Fils d'un colonel des dragons, Charles de Fieux naît à Metz le 9 mai 1701. Suivant les traces de son père, il devient naturellement officier de cavalerie, ce qu'il mentionnera parfois sur le frontispice de ses ouvrages. Il se marie et quitte le métier des armes pour vivre de sa plume. À Paris, en 1735, Charles de Fieux de Mouhy fonde un bureau d'adresses et publie Le Répertoire, un périodique contenant des anecdotes parisiennes et des critiques littéraires. En 1736, il se met au service de Voltaire, lui envoyant des "nouvelles à la main" de Paris, soutenant ses pièces de théâtre, suivant ses procès et, occasionnellement, lui servant de prête-nom. Le 25 avril 1741, le chevalier de Mouhy est enfermé à la Bastille pour avoir publié les Mille et une faveurs sans permission. La Chronique scandaleuse de 1785 le dépeint, à la fin de sa vie, comme boiteux et bossu. Charles de Fieux est mort à Paris le 29 février 1784.
Le chevalier de Mouhy a publié un grand nombre de romans, qui presque tous sont tombés dans l'oubli. Les Mille et une faveurs fait partie des rares sui semble "avoir surnagé". Il faisit des romans de circonstances, ou tirait des circonstances et des auteurs à la mode, les titres qu'il donnait ensuite à ses propres romans (le Masque de fer, La Paysanne parvenue, les Mémoires d'une dame de qualité, etc.). Les Mille et une Faveurs est un roman erotico-allégorique, ou plutôt énigmatique, dans le genre du prince Apprius ; tous les termes du libertinage, sous le voile de l'anagramme, servent de noms à ses héros. Pour le comprendre, il faut en avoir la clef ; mais cette clef est devenue très rare (existe-t-elle vraiement ?). Il produisit beaucoup et vite. Il était attentif à toutes les vogues et imitait les ouvrages à succès. Il recueillait dans les cafés et les cénacles des anecdotes et traits d'esprit qu'il utilisait aussitôt, ce qui n'est pas sans rappeler les pratiques d'un certain Nicolas-Edme Rétif de la Bretonne quelques années plus tard. Mouhy connut le succès avec ses romans et semble-t-ile en tira suffisamment d'argent pour en vivre. "Ces romans, d'assez mince valeur littéraire, ne manquent pas de verve, et à travers des imaginations assez lestes cèdent parfois quelque peu aux influences sentimentales." Dans les Mille et une Faveurs, les noms barroques de ses héros tels que Purisloves, de Croselivesyol, de Tanitbudan, de Netosniss, de Senasco, de Veoldufitulur, etc. (qui rendent la lecture difficile), deviennt fort choquants lorsqu'on en décompose l'anagramme (on y retrouve les mots obscènes du libertinage tels que connasse, bordel, vulve, vit, tétons, langue, maquereau, couilles, baiser, foutre, encul..., etc). Cet ouvrage é été condamné par la cour royale de Paris en 1827 comme outrageant les bonnes moeurs à cause de l'obscénité des anagrammes et les sitations qui sont décrites de manières plus que grivoises. Contrairement à ce qui est indiqué sur les titres et dans la préface, ce long roman ne doit rien à la reine Marguerite de Navarre, pas plus qu'à l'ancien gaulois. Mouhy en est le seul auteur.

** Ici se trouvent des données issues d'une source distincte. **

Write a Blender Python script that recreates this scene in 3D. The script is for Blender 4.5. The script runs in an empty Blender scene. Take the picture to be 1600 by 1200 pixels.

"Les Mille et une Faveurs" estimées en librairie beaucoup plus qu'elles ne valent, sont devenues assez rares ; la destruction en a été ordonnée" (Drujon, Livres à clef)
"Mouhy n'en reste pas moins un des plus féconds représentants de la veine réaliste du temps" (Littérature française du XVIIIe siècle, par Michel Delon et Pierre Malandain)
Référence : Drujon, Les livres à clef, col. 633
Très bel exemplaire de ce titre rare en maroquin de l'époque, condition rare et désirable.